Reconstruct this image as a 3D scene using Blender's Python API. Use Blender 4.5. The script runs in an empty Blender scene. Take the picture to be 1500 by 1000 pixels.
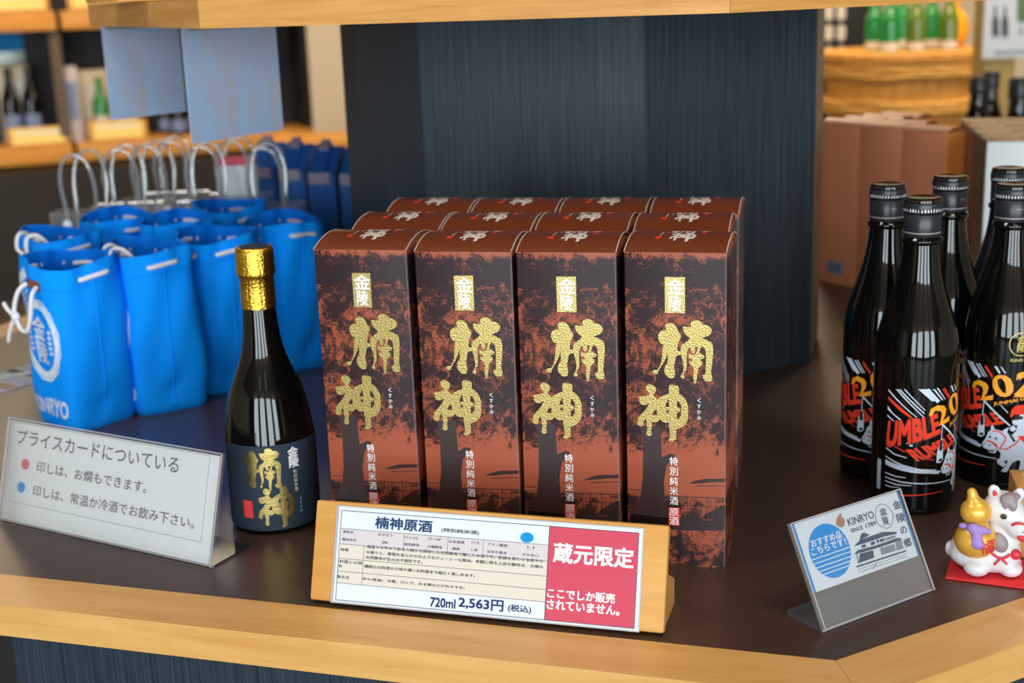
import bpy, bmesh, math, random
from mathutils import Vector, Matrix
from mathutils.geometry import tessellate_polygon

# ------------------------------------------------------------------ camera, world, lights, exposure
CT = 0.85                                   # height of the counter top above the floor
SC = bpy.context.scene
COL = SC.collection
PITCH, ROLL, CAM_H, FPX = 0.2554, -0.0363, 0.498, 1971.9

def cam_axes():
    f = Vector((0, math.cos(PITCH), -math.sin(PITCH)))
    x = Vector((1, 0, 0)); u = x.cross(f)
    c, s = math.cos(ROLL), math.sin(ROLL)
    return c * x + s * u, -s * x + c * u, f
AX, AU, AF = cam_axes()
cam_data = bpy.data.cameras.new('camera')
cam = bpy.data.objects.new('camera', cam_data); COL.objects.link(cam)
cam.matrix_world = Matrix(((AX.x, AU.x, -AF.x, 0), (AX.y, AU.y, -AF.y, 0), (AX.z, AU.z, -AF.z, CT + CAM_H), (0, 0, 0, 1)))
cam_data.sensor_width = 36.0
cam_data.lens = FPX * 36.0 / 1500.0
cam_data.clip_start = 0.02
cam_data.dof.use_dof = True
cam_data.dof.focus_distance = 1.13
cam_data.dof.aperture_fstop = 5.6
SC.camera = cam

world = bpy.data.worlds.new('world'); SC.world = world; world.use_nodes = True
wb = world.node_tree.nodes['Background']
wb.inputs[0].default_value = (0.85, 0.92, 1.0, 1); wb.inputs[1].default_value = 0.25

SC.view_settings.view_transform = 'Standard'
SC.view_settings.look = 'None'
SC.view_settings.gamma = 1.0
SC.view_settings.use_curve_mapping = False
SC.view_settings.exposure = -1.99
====
## GIVEN REQUEST
All of the data above should be quoted exactly, except for the pictures.

## REPLY
Reconstruct this image as a 3D scene using Blender's Python API. Use Blender 4.5. The script runs in an empty Blender scene. Take the picture to be 1500 by 1000 pixels.
import bpy, bmesh, math, random
from mathutils import Vector, Matrix
from mathutils.geometry import tessellate_polygon

# ------------------------------------------------------------------ camera, world, lights, exposure
CT = 0.85                                   # height of the counter top above the floor
SC = bpy.context.scene
COL = SC.collection
PITCH, ROLL, CAM_H, FPX = 0.2554, -0.0363, 0.498, 1971.9

def cam_axes():
    f = Vector((0, math.cos(PITCH), -math.sin(PITCH)))
    x = Vector((1, 0, 0)); u = x.cross(f)
    c, s = math.cos(ROLL), math.sin(ROLL)
    return c * x + s * u, -s * x + c * u, f
AX, AU, AF = cam_axes()
cam_data = bpy.data.cameras.new('camera')
cam = bpy.data.objects.new('camera', cam_data); COL.objects.link(cam)
cam.matrix_world = Matrix(((AX.x, AU.x, -AF.x, 0), (AX.y, AU.y, -AF.y, 0), (AX.z, AU.z, -AF.z, CT + CAM_H), (0, 0, 0, 1)))
cam_data.sensor_width = 36.0
cam_data.lens = FPX * 36.0 / 1500.0
cam_data.clip_start = 0.02
cam_data.dof.use_dof = True
cam_data.dof.focus_distance = 1.13
cam_data.dof.aperture_fstop = 5.6
SC.camera = cam

world = bpy.data.worlds.new('world'); SC.world = world; world.use_nodes = True
wb = world.node_tree.nodes['Background']
wb.inputs[0].default_value = (0.85, 0.92, 1.0, 1); wb.inputs[1].default_value = 0.25

SC.view_settings.view_transform = 'Standard'
SC.view_settings.look = 'None'
SC.view_settings.gamma = 1.0
SC.view_settings.use_curve_mapping = False
SC.view_settings.exposure = -1.99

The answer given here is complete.